Our conventional view of poetry is that it is a constrained medium that tends to alienate the public. Whether the traditional subject matter, formulaic construction, or outdated language, Rudyard Kipling-esque poems seem to dominate our views of poetry. Even national anthems, to an extent, are a version of poetry that clings tightly to epic, sweeping statements reaffirming national identity within a very traditional metrical form.

 

Though poetry has been used as a vehicle for criticisms of English control, traditions of poetry can mean that it is not an effective form of resistance. Look to Yeats’ Leda and the Swan, a mythopoesis in which Leda’s rape is a metaphor for Britain’s century-long political rape of Ireland.
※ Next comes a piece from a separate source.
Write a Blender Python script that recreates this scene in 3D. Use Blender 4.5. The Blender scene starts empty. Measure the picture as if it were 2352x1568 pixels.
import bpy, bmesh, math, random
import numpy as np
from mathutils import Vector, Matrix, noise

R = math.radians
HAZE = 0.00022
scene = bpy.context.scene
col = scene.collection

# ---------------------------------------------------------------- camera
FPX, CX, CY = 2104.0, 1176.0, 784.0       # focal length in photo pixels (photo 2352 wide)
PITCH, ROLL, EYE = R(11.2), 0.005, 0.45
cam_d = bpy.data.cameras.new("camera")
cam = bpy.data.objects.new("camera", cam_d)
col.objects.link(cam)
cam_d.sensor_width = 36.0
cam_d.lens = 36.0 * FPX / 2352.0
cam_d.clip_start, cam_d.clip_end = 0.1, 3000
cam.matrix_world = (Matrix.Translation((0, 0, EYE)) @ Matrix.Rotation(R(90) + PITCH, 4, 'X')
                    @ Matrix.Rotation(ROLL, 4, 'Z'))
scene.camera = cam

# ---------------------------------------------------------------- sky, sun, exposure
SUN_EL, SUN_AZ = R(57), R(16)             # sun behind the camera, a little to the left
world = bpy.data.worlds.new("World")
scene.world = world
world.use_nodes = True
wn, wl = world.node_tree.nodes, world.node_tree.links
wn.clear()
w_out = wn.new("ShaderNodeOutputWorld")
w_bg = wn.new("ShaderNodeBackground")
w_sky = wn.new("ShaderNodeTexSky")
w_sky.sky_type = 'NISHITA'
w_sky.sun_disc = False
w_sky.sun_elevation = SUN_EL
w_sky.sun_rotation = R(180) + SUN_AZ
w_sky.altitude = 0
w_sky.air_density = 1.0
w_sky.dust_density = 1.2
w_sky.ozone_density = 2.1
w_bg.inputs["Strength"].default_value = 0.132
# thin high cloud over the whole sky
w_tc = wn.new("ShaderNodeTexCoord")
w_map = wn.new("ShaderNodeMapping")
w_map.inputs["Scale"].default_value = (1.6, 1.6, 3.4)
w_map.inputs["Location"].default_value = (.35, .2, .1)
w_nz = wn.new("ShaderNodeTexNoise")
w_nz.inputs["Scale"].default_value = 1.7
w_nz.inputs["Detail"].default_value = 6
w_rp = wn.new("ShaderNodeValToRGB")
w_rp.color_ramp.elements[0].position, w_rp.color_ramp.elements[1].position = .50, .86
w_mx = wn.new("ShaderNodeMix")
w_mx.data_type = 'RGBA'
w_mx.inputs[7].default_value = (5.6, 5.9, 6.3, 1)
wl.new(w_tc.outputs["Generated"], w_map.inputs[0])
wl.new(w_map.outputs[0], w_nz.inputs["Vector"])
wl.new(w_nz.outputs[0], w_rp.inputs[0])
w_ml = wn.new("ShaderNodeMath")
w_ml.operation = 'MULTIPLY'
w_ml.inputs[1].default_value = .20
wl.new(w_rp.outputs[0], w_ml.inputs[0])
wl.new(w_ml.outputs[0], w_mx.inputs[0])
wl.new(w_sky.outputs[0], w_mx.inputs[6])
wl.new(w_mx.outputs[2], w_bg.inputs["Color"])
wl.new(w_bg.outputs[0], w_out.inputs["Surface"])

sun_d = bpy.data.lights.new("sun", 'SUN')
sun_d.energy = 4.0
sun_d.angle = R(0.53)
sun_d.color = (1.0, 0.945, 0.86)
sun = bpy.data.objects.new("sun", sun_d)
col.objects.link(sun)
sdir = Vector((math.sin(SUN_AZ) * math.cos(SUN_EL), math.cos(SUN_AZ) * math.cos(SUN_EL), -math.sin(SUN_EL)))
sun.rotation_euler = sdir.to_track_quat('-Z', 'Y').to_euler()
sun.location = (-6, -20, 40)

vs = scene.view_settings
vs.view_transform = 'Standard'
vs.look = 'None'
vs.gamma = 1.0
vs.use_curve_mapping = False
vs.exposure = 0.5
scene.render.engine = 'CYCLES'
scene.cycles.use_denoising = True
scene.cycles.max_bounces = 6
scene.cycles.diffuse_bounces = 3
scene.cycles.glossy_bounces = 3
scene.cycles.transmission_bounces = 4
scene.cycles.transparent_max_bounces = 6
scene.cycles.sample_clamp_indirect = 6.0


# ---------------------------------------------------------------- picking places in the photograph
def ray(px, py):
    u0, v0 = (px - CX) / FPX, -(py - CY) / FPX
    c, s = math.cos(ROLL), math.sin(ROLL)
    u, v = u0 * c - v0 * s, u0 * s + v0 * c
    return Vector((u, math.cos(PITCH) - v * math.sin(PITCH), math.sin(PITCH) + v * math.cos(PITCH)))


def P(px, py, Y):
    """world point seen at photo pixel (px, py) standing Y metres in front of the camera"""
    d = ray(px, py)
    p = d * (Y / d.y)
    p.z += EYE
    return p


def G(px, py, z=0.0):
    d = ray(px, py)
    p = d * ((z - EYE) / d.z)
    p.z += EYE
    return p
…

Even in this act of rebellion, Yeats writes in English, the language of the oppressor. For English colonists, imposing their language robbed others of a political voice, rendering opposition to the regime impossible without feeding into English domination. Resistance becomes intertwined with some degree of complicity. Looking at Yeats, it is difficult to see how the rigidity of poetry could ever be useful in rebellions meant to defy control. 

 

Yet the fact that it is a rigid medium can contribute to poetry’s function as a front of resistance. Take Grace Nichols’ post-colonial collection “The Fat Black Woman’s Poems”, where through missed punctuation and random indentations, the typical strict grammar and form of poetry are broken, resisting English norms within the very structure of her writing. The rules set out by the conventions of poetry means that the breaking of these rules is akin to the breaking of English restrictions. Nichols uses English all whilst rebelling against it. Words used to oppress black people, such a ‘steatopygous’, are turned into words of celebration. Nichols does not care for the definitions she’s been told to respect, but rather defines things for herself. Within Nichols’ poetry, readers come to understand the power language has, both as a tool of colonialism and of resistance. By challenging the limits of language, Nichols redefines the limits of her world.

 

There could still be the argument that poetry is unlikely to ever help in political resistance. It may seem that the average Irish farmer isn’t reading feminist poetry. Yet even then, by getting the diversity of voices into the genre, it slowly becomes more accessible. Variations of poetry like rap allow these alternative stories of conflict to be told and consumed by the general public. Even then, so much of the point of resistance poetry is to infiltrate academic spaces that have for so long prioritized only the English voice. Repossessing the medium brings attention to those silenced in conflicts. Though poetry may never be the spark that creates a new world order, it remains a subtle way of bringing diversity into our discussions of conflict.